Davacılarla, ”24 Aylık 3 Kısım Yakıt Hariç Taşıt Kiralama Hizmet Alım İşi” ihalesinin 2. kısmına ilişkin olarak sözleşme imzalandıktan sonra Dairemizin 21/02/2019 tarih ve E:2018/4070, K:2019/497 sayılı kararı sonrasında sözleşmesinin feshedilmesi üzerine, sözleşme bedelinin %80’i ile sözleşme fiyatlarıyla yaptığı işin tutarı arasındaki bedel farkının %5’inin ödenmesi talebiyle yapılan başvurunun reddine ilişkin davalı idarenin 27/08/2019 tarih ve 36198255-942.02.03 sayılı işleminin iptali ve sözleşme bedelinin %80’i ile sözleşme fiyatlarıyla yaptığı işin tutarı arasındaki bedel farkının %5’inin sözleşmenin fesih tarihinden itibaren işleyecek ticari faiziyle birlikte ödenmesine karar verilmesi talebiyle bakılan davanın açıldığı anlaşılmaktadır.

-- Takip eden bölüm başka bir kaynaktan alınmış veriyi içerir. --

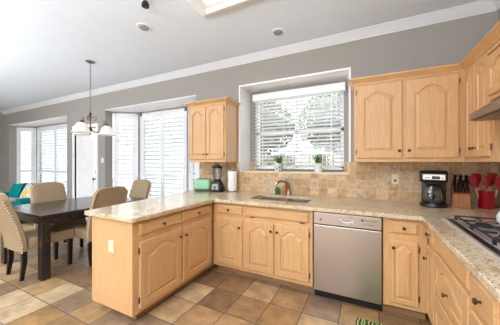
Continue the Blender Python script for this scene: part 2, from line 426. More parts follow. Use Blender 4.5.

Bu itibarla, öncelikle sonuçlandırılması özel önem taşıyan uyuşmazlık olarak nitelendirilmesine imkân bulunmayan sözleşme bedelinin %80’i ile sözleşme fiyatlarıyla yaptığı işin tutarı arasındaki bedel farkının %5’inin ödenmesi isteminden kaynaklanan dava konusu uyuşmazlık ivedi yargılama usulü kapsamında yer almadığından, Mahkemece ivedi yargılama usûlü uygulanarak karar verilmesinde usûl hükümlerine uygunluk bulunmamaktadır.

KARAR SONUCU :
Açıklanan nedenlerle;
1. Davacının temyiz isteminin kabulüne;
2. 2577 sayılı İdari Yargılama Usulü Kanunu’nun 49. maddesi uyarınca …İdare Mahkemesi’nin …tarih ve E:…, K:… sayılı kararının BOZULMASINA,
4. Yeniden bir karar verilmek üzere dosyanın anılan Mahkeme’ye gönderilmesine,
5. 2577 sayılı Kanun’un 20/A maddesinin ikinci fıkrasının (i) bendi uyarınca kesin olarak (karar düzeltme yolu kapalı olmak üzere), 05/02/2020 tarihinde oyçokluğuyla karar verildi.